## PROBLEM TO WORK ON
The listing below should be printed exactly, every line of it. Skip the pictures.

## SOURCE MATERIAL
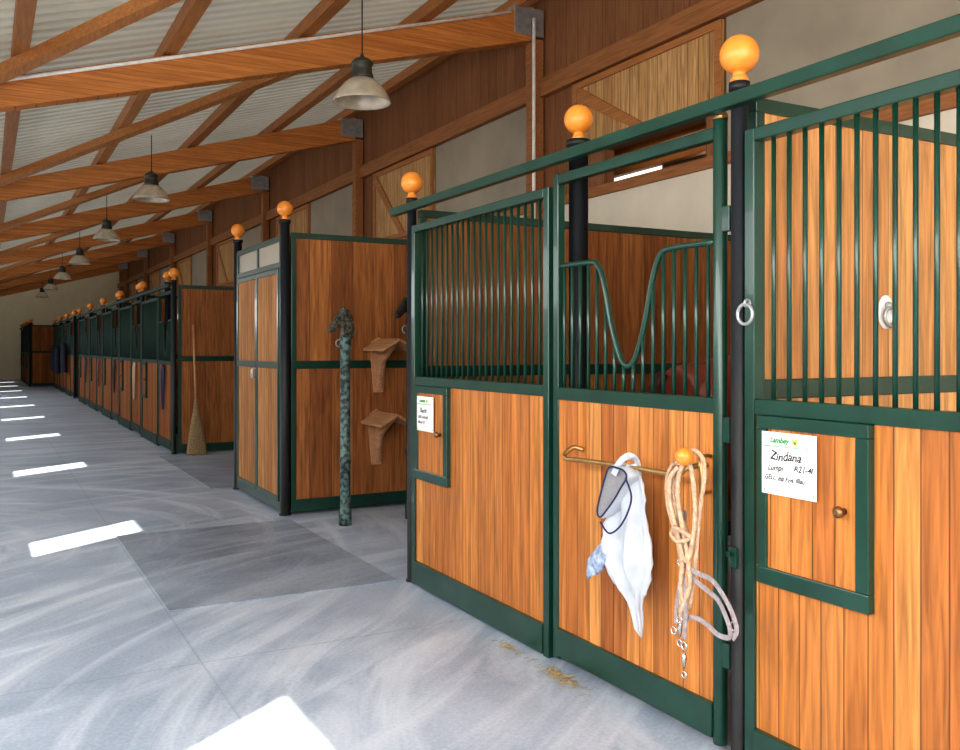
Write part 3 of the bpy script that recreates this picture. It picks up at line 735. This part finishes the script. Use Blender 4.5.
# ------------------------------------------------------------------ horse
r = root('horse', (3.52, 3.75, 0), 'chestnut horse standing in the stall with its rump to the door', 'horse')
v = [(0,0,1.27),(.42,0,1.17),(.88,0,1.18),(1.13,0,1.34),(1.33,0,1.40),(1.55,0,1.46),(1.68,0,1.36),(1.80,0,1.10),(-.2,0,1.2)]
e = [(0,1),(1,2),(2,3),(3,4),(4,5),(5,6),(6,7),(0,8)]
rad = [(.26,.25),(.27,.27),(.25,.28),(.14,.20),(.10,.15),(.09,.11),(.085,.10),(.055,.06),(.16,.17)]
for s in (-1, 1):
    n0 = len(v); v += [(-.03, s*.15, 1.0), (.06, s*.17, .82), (-.20, s*.17, .50), (-.13, s*.17, .13), (-.08, s*.17, .045)]
    e += [(0, n0), (n0, n0+1), (n0+1, n0+2), (n0+2, n0+3), (n0+3, n0+4)]; rad += [.16, .12, .06, .045, .05]
    n0 = len(v); v += [(.92, s*.14, .92), (.92, s*.15, .50), (.92, s*.15, .13), (.95, s*.15, .045)]
    e += [(2, n0), (n0, n0+1), (n0+1, n0+2), (n0+2, n0+3)]; rad += [.11, .055, .042, .05]
skin_obj('horse_body', v, e, rad, M_horse, r)
for s in (-1, 1):
    bm = B(); tube(bm, [(1.50, s*.05, 1.55), (1.49, s*.06, 1.62), (1.50, s*.055, 1.68)], [.025, .025, .004], 8)
    fin('ear', bm, M_horse, r)
bm = B(); tube(bm, smooth_pts([(-.34,0,1.30),(-.42,0,1.15),(-.43,0,.85),(-.41,0,.5)], 5), [.03]*4+[.06]*8+[.05]*3+[.02], 10); fin('tail', bm, M_hair, r)
bm = B(); prism(bm, [(1.05,1.50),(1.3,1.60),(1.5,1.62),(1.52,1.54),(1.3,1.45),(1.1,1.42)], 'y', -.025, .025); fin('mane', bm, M_hair, r, bevel=.01)
for s in (-1, 1):
    for c in ((-.06, s*.17, 0), (.97, s*.15, 0)):
        bm = B(); lathe(bm, [(.065,0),(.05,.07)], 14, c); fin('hoof', bm, M_hoof, r)

# ------------------------------------------------------------------ things on the far stalls
def far_halter(x, y, z, mat, lab):
    bm = B()
    for k in range(4):
        o = k*.02
        tube(bm, smooth_pts([(-.03-o*.3, 0, 0), (-.05, .05+o, -.15), (-.05, .06, -.45-o), (-.05, 0, -.62), (-.05, -.06, -.42), (-.05, -.04-o, -.12), (-.03, 0, 0)], 4), .012, 6)
    thing('hanging_halter', bm, mat, (x, y, z), lab, 'halter', 'hanging halters')
for i, y in enumerate((13.3, 16.1, 18.8, 21.6, 24.4)):
    far_halter(XF-.0, y, 1.2, (M_navy, M_rope, M_black, M_red, M_navy)[i], 'dark rope halter hanging on a stall door')
for y, z in ((30.0, 1.6), (32.8, 1.5), (34.75, 1.55)):
    bm = B(); rws = [(0, .10, .05), (-.15, .22, .08), (-.5, .26, .09), (-.9, .30, .08)]; seg = 16; rg = []
    for zz, w, d in rws: rg.append([bm.verts.new((d*math.sin(2*math.pi*k/seg)*(1+.2*(k % 2)), w*math.cos(2*math.pi*k/seg), zz)) for k in range(seg)])
    for a, b in zip(rg, rg[1:]):
        for k in range(seg): bm.faces.new((a[k], a[(k+1)%seg], b[(k+1)%seg], b[k]))
    bm.faces.new(rg[0][::-1]); bm.faces.new(rg[-1])
    thing('horse_rug', bm, M_rug, (XF-.15, y, z), 'folded dark horse rug hanging on the stall front', 'horse rug', 'hanging rugs', .01)

# ------------------------------------------------------------------ lights
az, el = math.radians(36.1), math.radians(40)
d = Vector((math.cos(az)*math.cos(el), math.sin(az)*math.cos(el), -math.sin(el)))
L = bpy.data.lights.new('sun', 'SUN'); L.energy = 16; L.angle = .009; L.color = (1, .96, .88)
o = bpy.data.objects.new('sun', L); COL.objects.link(o); o.rotation_euler = d.to_track_quat('-Z', 'Y').to_euler(); o.location = (-8, -4, 10)
def area(name, loc, direction, sx, sy, e, col=(1,1,1)):
    L = bpy.data.lights.new(name, 'AREA'); L.shape = 'RECTANGLE'; L.size = sx; L.size_y = sy; L.energy = e; L.color = col
    o = bpy.data.objects.new(name, L); COL.objects.link(o); o.location = loc
    o.rotation_euler = Vector(direction).to_track_quat('-Z', 'Y').to_euler(); return o
area('fill_side', (XL+.1, 18, 2.1), (1, 0, -.60), 30, 1.2, 450, (.96,.98,1))  # added soft fill along the left wall, not a real opening
area('fill_side_near', (XL+.1, 1.5, 2.0), (1, .1, -.36), 7, 1.8, 320, (.98,.99,1))  # added fill lamp for the near stalls, larger than any window
area('fill_back', (1.8, YB+.1, 2.2), (.12, 1, -.08), 5.5, 3.2, 360, (1,.97,.92))  # added fill in front of the solid back wall, no door there
w = bpy.data.worlds.new('world'); scene.world = w; w.use_nodes = True
w.node_tree.nodes['Background'].inputs[0].default_value = (.62,.76,1,1); w.node_tree.nodes['Background'].inputs[1].default_value = 1.2

# ------------------------------------------------------------------ camera
c = bpy.data.cameras.new('camera'); co = bpy.data.objects.new('camera', c); COL.objects.link(co)
co.location = (0, 0, 1.441); co.rotation_euler = (math.radians(90), 0, -math.atan(495/900)); c.lens = 33.75; c.sensor_width = 36
c.shift_y = -27/960; c.clip_start = .05
scene.camera = co
scene.view_settings.view_transform = 'Standard'
try: scene.view_settings.look = 'Medium High Contrast'
except Exception as ex: print('look', ex)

## SOLVED EXERCISE
Write part 3 of the bpy script that recreates this picture. It picks up at line 735. This part finishes the script. Use Blender 4.5.
# ------------------------------------------------------------------ horse
r = root('horse', (3.52, 3.75, 0), 'chestnut horse standing in the stall with its rump to the door', 'horse')
v = [(0,0,1.27),(.42,0,1.17),(.88,0,1.18),(1.13,0,1.34),(1.33,0,1.40),(1.55,0,1.46),(1.68,0,1.36),(1.80,0,1.10),(-.2,0,1.2)]
e = [(0,1),(1,2),(2,3),(3,4),(4,5),(5,6),(6,7),(0,8)]
rad = [(.26,.25),(.27,.27),(.25,.28),(.14,.20),(.10,.15),(.09,.11),(.085,.10),(.055,.06),(.16,.17)]
for s in (-1, 1):
    n0 = len(v); v += [(-.03, s*.15, 1.0), (.06, s*.17, .82), (-.20, s*.17, .50), (-.13, s*.17, .13), (-.08, s*.17, .045)]
    e += [(0, n0), (n0, n0+1), (n0+1, n0+2), (n0+2, n0+3), (n0+3, n0+4)]; rad += [.16, .12, .06, .045, .05]
    n0 = len(v); v += [(.92, s*.14, .92), (.92, s*.15, .50), (.92, s*.15, .13), (.95, s*.15, .045)]
    e += [(2, n0), (n0, n0+1), (n0+1, n0+2), (n0+2, n0+3)]; rad += [.11, .055, .042, .05]
skin_obj('horse_body', v, e, rad, M_horse, r)
for s in (-1, 1):
    bm = B(); tube(bm, [(1.50, s*.05, 1.55), (1.49, s*.06, 1.62), (1.50, s*.055, 1.68)], [.025, .025, .004], 8)
    fin('ear', bm, M_horse, r)
bm = B(); tube(bm, smooth_pts([(-.34,0,1.30),(-.42,0,1.15),(-.43,0,.85),(-.41,0,.5)], 5), [.03]*4+[.06]*8+[.05]*3+[.02], 10); fin('tail', bm, M_hair, r)
bm = B(); prism(bm, [(1.05,1.50),(1.3,1.60),(1.5,1.62),(1.52,1.54),(1.3,1.45),(1.1,1.42)], 'y', -.025, .025); fin('mane', bm, M_hair, r, bevel=.01)
for s in (-1, 1):
    for c in ((-.06, s*.17, 0), (.97, s*.15, 0)):
        bm = B(); lathe(bm, [(.065,0),(.05,.07)], 14, c); fin('hoof', bm, M_hoof, r)

# ------------------------------------------------------------------ things on the far stalls
def far_halter(x, y, z, mat, lab):
    bm = B()
    for k in range(4):
        o = k*.02
        tube(bm, smooth_pts([(-.03-o*.3, 0, 0), (-.05, .05+o, -.15), (-.05, .06, -.45-o), (-.05, 0, -.62), (-.05, -.06, -.42), (-.05, -.04-o, -.12), (-.03, 0, 0)], 4), .012, 6)
    thing('hanging_halter', bm, mat, (x, y, z), lab, 'halter', 'hanging halters')
for i, y in enumerate((13.3, 16.1, 18.8, 21.6, 24.4)):
    far_halter(XF-.0, y, 1.2, (M_navy, M_rope, M_black, M_red, M_navy)[i], 'dark rope halter hanging on a stall door')
for y, z in ((30.0, 1.6), (32.8, 1.5), (34.75, 1.55)):
    bm = B(); rws = [(0, .10, .05), (-.15, .22, .08), (-.5, .26, .09), (-.9, .30, .08)]; seg = 16; rg = []
    for zz, w, d in rws: rg.append([bm.verts.new((d*math.sin(2*math.pi*k/seg)*(1+.2*(k % 2)), w*math.cos(2*math.pi*k/seg), zz)) for k in range(seg)])
    for a, b in zip(rg, rg[1:]):
        for k in range(seg): bm.faces.new((a[k], a[(k+1)%seg], b[(k+1)%seg], b[k]))
    bm.faces.new(rg[0][::-1]); bm.faces.new(rg[-1])
    thing('horse_rug', bm, M_rug, (XF-.15, y, z), 'folded dark horse rug hanging on the stall front', 'horse rug', 'hanging rugs', .01)

# ------------------------------------------------------------------ lights
az, el = math.radians(36.1), math.radians(40)
d = Vector((math.cos(az)*math.cos(el), math.sin(az)*math.cos(el), -math.sin(el)))
L = bpy.data.lights.new('sun', 'SUN'); L.energy = 16; L.angle = .009; L.color = (1, .96, .88)
o = bpy.data.objects.new('sun', L); COL.objects.link(o); o.rotation_euler = d.to_track_quat('-Z', 'Y').to_euler(); o.location = (-8, -4, 10)
def area(name, loc, direction, sx, sy, e, col=(1,1,1)):
    L = bpy.data.lights.new(name, 'AREA'); L.shape = 'RECTANGLE'; L.size = sx; L.size_y = sy; L.energy = e; L.color = col
    o = bpy.data.objects.new(name, L); COL.objects.link(o); o.location = loc
    o.rotation_euler = Vector(direction).to_track_quat('-Z', 'Y').to_euler(); return o
area('fill_side', (XL+.1, 18, 2.1), (1, 0, -.60), 30, 1.2, 450, (.96,.98,1))  # added soft fill along the left wall, not a real opening
area('fill_side_near', (XL+.1, 1.5, 2.0), (1, .1, -.36), 7, 1.8, 320, (.98,.99,1))  # added fill lamp for the near stalls, larger than any window
area('fill_back', (1.8, YB+.1, 2.2), (.12, 1, -.08), 5.5, 3.2, 360, (1,.97,.92))  # added fill in front of the solid back wall, no door there
w = bpy.data.worlds.new('world'); scene.world = w; w.use_nodes = True
w.node_tree.nodes['Background'].inputs[0].default_value = (.62,.76,1,1); w.node_tree.nodes['Background'].inputs[1].default_value = 1.2

# ------------------------------------------------------------------ camera
c = bpy.data.cameras.new('camera'); co = bpy.data.objects.new('camera', c); COL.objects.link(co)
co.location = (0, 0, 1.441); co.rotation_euler = (math.radians(90), 0, -math.atan(495/900)); c.lens = 33.75; c.sensor_width = 36
c.shift_y = -27/960; c.clip_start = .05
scene.camera = co
scene.view_settings.view_transform = 'Standard'
try: scene.view_settings.look = 'Medium High Contrast'
except Exception as ex: print('look', ex)